GOAL OF THE EXERCISE: Nothing outside the lines from the one containing "Write the bpy script that would produce this render. Write" down to the one containing "cam.data.clip_start = 0.02" belongs in the copy; print that span exactly, both ends included, with pictures removed.

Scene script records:

● ● ● ●

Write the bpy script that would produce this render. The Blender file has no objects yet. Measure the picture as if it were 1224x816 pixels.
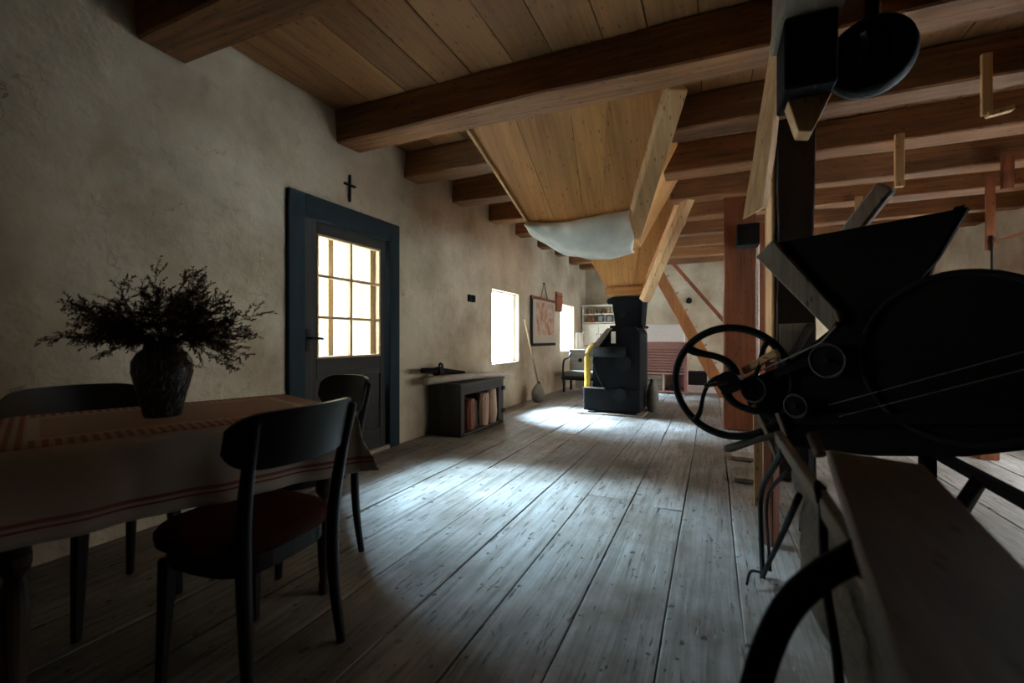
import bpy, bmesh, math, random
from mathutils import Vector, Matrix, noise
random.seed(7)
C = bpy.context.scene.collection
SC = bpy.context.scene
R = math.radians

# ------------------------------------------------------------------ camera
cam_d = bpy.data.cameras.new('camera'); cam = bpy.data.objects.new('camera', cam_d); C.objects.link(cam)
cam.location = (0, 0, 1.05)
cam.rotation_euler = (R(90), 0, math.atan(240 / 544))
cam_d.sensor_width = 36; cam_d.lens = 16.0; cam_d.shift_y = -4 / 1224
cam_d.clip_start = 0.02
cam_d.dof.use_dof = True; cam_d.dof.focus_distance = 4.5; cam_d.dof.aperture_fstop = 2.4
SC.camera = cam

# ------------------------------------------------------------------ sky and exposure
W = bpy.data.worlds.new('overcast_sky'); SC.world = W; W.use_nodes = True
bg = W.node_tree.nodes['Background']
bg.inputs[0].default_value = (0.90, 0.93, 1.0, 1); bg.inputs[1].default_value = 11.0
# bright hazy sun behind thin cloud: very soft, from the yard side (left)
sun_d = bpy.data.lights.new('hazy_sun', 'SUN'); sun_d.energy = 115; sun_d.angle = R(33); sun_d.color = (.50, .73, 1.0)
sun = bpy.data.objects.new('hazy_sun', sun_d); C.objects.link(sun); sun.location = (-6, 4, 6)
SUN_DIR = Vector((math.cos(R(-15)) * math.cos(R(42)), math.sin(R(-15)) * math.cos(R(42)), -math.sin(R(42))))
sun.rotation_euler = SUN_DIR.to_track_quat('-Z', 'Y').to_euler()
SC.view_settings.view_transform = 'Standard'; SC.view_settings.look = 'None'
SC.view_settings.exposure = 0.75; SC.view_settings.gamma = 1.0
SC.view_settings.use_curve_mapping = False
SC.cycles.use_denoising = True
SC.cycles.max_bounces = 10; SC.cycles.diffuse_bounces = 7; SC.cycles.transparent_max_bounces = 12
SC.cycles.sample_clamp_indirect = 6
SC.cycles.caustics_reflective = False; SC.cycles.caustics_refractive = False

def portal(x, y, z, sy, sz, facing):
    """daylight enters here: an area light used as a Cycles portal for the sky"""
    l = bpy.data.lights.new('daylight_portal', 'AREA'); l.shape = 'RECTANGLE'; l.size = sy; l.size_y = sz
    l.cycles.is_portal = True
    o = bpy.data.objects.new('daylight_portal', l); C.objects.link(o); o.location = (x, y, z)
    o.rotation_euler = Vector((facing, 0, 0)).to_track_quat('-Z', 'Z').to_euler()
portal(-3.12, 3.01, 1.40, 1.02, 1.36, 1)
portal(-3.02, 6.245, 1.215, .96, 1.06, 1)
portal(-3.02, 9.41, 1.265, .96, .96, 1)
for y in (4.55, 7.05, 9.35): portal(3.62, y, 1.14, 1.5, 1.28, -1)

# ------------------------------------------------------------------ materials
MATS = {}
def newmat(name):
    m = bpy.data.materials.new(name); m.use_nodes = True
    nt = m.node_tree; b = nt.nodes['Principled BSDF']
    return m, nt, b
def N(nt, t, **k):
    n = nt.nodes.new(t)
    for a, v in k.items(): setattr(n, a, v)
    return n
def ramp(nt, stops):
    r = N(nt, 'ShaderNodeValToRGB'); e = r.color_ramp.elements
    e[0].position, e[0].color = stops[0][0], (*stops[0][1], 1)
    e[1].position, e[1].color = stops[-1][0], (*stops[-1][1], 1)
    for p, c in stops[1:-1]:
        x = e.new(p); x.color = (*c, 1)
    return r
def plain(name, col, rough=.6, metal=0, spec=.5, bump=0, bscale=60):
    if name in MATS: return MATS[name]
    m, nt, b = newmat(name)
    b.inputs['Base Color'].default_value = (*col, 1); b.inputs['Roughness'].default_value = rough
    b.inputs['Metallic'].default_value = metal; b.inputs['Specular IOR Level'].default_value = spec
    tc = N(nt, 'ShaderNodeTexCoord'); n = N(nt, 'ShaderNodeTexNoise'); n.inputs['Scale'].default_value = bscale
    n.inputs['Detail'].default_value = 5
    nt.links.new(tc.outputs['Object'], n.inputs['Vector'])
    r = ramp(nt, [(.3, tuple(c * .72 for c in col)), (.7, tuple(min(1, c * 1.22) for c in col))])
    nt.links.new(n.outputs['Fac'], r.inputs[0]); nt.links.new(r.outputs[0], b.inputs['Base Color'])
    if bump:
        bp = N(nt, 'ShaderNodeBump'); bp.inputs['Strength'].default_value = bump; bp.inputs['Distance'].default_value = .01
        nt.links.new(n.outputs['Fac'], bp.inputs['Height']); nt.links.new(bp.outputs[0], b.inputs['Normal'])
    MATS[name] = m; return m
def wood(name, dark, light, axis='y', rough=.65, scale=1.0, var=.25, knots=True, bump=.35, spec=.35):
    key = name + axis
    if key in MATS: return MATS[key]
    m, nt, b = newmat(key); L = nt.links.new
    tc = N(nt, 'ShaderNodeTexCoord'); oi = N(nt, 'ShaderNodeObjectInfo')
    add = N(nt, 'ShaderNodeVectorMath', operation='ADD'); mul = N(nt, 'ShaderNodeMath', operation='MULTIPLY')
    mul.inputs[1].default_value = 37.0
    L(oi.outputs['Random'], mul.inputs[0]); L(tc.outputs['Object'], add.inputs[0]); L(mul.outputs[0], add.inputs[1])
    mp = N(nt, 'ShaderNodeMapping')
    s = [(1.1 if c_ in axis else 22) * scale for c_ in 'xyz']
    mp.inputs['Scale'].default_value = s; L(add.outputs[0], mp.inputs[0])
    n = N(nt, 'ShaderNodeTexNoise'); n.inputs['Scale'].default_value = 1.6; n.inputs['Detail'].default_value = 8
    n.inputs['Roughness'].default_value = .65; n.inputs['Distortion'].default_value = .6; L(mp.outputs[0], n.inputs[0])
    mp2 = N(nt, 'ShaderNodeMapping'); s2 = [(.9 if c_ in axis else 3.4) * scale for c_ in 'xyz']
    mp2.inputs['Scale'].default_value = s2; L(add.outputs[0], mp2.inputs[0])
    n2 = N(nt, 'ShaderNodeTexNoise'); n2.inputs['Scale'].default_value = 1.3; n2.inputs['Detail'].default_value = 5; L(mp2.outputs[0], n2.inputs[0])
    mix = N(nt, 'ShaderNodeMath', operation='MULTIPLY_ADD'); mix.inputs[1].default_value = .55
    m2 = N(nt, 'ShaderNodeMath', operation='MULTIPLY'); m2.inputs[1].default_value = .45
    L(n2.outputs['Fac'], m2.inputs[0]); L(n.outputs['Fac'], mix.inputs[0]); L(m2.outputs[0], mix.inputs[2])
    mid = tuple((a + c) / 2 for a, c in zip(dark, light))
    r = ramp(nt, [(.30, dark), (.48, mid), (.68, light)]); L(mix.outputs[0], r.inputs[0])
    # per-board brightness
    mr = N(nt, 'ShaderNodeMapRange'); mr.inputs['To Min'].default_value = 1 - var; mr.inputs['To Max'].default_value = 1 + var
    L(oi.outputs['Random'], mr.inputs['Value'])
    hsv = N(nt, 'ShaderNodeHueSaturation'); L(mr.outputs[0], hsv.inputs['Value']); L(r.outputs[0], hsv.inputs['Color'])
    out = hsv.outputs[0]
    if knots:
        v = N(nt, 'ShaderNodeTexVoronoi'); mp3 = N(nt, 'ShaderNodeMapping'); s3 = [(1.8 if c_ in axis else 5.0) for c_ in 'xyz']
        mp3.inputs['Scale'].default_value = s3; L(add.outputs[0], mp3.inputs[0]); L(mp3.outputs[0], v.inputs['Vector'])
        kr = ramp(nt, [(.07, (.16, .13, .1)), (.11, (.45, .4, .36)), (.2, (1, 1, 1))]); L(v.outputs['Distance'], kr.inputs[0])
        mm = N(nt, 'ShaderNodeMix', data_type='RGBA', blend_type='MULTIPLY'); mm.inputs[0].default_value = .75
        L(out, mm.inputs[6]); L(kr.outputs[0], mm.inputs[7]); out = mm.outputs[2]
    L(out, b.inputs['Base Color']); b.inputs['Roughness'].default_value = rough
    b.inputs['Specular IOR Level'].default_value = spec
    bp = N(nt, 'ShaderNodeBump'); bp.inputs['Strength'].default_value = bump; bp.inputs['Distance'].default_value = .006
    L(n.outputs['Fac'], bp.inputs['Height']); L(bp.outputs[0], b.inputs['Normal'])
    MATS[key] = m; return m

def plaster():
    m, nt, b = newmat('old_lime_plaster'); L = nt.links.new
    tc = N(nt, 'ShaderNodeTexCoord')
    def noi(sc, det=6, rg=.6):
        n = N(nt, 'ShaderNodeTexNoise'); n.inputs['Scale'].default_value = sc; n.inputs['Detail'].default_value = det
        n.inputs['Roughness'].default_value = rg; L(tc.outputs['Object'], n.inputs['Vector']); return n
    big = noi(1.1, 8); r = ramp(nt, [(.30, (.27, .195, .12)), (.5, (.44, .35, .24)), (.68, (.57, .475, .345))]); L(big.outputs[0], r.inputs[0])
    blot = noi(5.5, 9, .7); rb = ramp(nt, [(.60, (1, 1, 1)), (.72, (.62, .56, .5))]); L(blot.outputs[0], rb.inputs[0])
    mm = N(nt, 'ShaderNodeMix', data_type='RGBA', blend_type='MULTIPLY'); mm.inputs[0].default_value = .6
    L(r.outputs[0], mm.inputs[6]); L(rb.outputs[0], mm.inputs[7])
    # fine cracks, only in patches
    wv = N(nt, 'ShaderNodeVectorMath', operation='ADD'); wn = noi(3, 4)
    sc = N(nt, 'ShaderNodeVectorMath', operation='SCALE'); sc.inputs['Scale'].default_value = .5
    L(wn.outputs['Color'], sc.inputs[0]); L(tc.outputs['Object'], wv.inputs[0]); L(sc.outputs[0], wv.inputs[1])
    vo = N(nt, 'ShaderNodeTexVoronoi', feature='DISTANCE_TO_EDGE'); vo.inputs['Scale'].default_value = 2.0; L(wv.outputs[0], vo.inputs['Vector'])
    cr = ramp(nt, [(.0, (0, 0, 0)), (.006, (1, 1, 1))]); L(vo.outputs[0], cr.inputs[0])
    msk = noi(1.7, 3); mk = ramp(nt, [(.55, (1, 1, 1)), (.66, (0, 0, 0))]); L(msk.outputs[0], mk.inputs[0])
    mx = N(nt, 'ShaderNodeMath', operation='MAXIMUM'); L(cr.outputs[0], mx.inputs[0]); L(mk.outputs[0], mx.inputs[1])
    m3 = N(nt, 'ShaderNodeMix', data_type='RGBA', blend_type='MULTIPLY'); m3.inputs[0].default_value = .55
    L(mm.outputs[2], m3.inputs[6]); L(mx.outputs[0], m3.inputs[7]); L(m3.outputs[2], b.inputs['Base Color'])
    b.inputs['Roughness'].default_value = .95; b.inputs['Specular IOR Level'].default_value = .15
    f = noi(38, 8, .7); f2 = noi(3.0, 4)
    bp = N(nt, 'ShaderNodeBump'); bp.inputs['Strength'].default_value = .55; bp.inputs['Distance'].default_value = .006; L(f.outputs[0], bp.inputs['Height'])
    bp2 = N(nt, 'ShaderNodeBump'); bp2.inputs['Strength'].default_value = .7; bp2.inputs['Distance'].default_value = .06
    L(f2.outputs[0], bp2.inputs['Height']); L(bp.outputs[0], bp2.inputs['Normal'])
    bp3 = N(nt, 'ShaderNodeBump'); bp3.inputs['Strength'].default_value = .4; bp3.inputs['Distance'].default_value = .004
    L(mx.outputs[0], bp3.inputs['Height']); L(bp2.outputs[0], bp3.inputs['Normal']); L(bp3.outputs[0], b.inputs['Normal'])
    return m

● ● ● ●

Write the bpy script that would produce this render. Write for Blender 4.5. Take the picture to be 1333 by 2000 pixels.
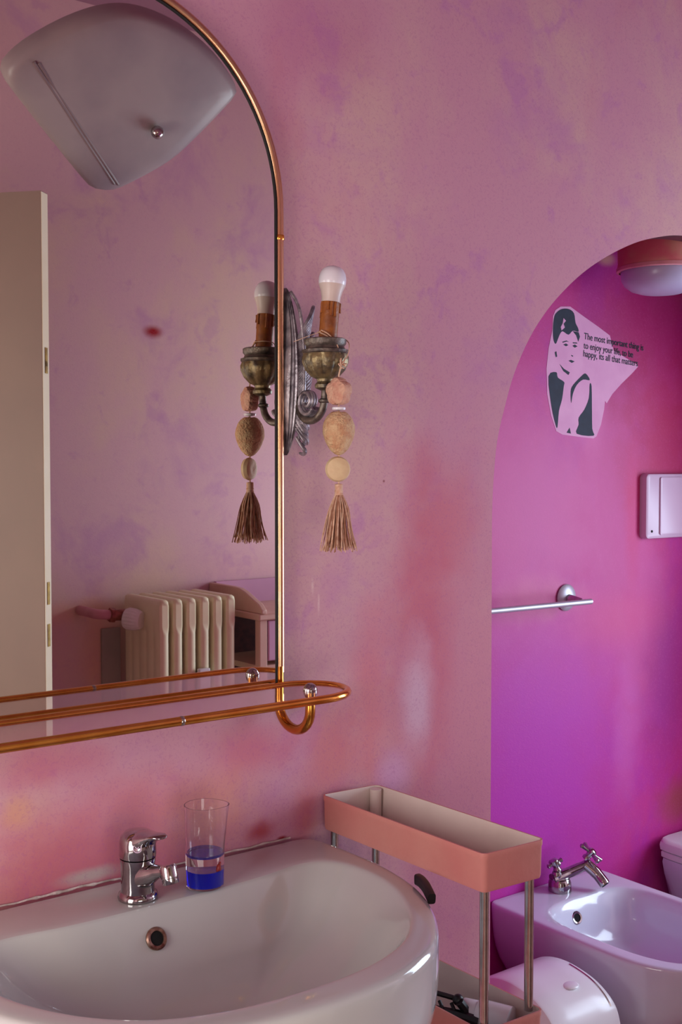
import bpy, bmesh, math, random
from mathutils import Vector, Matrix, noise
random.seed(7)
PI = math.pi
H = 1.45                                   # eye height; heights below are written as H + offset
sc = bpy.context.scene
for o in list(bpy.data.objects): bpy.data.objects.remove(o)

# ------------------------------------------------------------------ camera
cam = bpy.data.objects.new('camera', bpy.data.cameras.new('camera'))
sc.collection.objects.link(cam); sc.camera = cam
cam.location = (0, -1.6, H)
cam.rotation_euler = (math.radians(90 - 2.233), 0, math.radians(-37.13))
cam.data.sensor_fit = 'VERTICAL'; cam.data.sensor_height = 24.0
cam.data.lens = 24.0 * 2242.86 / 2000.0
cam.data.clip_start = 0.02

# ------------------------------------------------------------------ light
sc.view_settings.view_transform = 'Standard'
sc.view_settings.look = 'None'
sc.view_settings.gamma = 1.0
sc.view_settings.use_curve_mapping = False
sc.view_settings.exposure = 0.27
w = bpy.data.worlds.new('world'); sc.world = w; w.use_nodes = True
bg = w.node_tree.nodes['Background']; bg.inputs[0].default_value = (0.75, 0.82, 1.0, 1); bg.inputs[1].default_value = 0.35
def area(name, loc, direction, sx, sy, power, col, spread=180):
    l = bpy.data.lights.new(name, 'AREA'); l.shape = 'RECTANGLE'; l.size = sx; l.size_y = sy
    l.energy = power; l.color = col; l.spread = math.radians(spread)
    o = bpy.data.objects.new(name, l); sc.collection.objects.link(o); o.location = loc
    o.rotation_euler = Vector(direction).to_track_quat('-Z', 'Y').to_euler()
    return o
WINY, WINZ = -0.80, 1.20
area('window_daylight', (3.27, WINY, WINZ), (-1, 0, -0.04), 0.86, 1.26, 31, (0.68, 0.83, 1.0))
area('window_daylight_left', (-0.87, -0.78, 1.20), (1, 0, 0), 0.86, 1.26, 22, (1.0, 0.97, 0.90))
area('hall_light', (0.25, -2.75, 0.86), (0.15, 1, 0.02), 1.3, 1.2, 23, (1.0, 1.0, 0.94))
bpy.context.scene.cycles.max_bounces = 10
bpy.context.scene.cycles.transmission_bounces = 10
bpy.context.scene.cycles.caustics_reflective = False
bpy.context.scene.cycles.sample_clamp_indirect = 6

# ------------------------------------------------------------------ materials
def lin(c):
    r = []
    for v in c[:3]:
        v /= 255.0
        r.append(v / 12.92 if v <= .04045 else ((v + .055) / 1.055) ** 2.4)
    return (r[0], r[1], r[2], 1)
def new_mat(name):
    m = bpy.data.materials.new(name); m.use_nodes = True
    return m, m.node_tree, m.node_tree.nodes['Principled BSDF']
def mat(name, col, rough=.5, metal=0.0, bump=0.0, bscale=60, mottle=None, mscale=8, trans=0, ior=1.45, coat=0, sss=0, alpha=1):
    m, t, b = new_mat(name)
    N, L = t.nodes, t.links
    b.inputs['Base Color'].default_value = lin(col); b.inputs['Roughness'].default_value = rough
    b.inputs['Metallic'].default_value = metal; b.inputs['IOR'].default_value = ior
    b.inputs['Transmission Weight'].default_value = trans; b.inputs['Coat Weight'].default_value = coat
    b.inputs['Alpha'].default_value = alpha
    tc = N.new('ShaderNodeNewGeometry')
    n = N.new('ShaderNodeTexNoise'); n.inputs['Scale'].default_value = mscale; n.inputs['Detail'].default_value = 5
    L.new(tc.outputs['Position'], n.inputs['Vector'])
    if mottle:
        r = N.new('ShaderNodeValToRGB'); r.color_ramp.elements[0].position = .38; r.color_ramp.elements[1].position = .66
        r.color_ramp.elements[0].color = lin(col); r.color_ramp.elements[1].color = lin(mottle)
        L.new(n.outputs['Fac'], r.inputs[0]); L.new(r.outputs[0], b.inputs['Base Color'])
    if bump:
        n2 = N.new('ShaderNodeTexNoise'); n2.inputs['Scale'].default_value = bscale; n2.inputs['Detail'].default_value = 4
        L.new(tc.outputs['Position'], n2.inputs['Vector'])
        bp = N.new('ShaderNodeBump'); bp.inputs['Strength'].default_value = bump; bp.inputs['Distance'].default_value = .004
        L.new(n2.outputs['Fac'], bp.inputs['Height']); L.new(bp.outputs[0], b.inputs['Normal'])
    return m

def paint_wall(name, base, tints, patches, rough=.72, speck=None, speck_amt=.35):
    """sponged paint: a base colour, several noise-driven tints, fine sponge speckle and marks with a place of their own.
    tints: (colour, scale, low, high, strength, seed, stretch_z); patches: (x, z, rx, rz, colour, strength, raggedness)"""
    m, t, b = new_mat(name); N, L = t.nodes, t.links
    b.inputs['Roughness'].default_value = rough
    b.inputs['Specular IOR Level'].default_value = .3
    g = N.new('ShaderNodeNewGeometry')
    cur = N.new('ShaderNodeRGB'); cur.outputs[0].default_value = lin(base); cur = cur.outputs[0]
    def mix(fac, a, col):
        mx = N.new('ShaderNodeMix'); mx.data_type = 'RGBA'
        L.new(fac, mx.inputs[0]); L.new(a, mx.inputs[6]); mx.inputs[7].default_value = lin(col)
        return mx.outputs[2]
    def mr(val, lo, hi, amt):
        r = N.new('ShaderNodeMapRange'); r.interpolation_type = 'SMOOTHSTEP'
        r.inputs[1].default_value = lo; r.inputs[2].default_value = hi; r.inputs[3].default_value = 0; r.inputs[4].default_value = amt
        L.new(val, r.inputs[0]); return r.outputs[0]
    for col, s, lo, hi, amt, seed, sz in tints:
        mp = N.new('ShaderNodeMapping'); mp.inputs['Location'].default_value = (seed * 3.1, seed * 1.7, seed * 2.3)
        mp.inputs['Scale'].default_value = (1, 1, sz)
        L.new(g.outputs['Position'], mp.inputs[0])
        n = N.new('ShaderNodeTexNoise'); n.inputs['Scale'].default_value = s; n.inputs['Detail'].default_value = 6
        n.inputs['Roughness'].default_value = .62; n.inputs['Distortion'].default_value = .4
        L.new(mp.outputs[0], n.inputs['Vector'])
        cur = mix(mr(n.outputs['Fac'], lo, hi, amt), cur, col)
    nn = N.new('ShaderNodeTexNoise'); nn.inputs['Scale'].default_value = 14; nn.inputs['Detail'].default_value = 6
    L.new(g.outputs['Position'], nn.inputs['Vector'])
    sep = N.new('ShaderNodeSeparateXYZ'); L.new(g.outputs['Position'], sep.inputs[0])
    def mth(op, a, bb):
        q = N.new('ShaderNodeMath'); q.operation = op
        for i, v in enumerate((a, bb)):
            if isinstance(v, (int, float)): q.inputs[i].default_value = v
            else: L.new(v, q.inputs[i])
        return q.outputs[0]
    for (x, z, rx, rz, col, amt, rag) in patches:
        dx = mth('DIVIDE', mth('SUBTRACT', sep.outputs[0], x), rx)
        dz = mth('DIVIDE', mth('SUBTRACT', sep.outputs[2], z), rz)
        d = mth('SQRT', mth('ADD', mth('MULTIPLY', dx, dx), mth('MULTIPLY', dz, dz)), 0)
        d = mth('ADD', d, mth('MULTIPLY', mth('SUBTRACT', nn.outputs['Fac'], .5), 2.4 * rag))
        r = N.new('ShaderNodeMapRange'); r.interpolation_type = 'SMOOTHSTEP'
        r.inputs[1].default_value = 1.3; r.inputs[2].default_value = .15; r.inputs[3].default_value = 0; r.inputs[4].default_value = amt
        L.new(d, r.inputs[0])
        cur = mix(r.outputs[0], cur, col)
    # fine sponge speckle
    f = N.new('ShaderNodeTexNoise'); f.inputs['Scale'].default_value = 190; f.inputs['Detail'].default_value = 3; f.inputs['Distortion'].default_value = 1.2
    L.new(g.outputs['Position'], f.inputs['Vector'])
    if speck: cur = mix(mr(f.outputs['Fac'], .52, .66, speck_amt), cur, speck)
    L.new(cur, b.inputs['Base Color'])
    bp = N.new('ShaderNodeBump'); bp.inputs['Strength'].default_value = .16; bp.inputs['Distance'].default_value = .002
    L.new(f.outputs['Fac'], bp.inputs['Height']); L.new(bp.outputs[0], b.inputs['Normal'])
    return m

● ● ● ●

EXERCISE RESPONSE:
Write the bpy script that would produce this render. Write for Blender 4.5. Take the picture to be 1333 by 2000 pixels.
import bpy, bmesh, math, random
from mathutils import Vector, Matrix, noise
random.seed(7)
PI = math.pi
H = 1.45                                   # eye height; heights below are written as H + offset
sc = bpy.context.scene
for o in list(bpy.data.objects): bpy.data.objects.remove(o)

# ------------------------------------------------------------------ camera
cam = bpy.data.objects.new('camera', bpy.data.cameras.new('camera'))
sc.collection.objects.link(cam); sc.camera = cam
cam.location = (0, -1.6, H)
cam.rotation_euler = (math.radians(90 - 2.233), 0, math.radians(-37.13))
cam.data.sensor_fit = 'VERTICAL'; cam.data.sensor_height = 24.0
cam.data.lens = 24.0 * 2242.86 / 2000.0
cam.data.clip_start = 0.02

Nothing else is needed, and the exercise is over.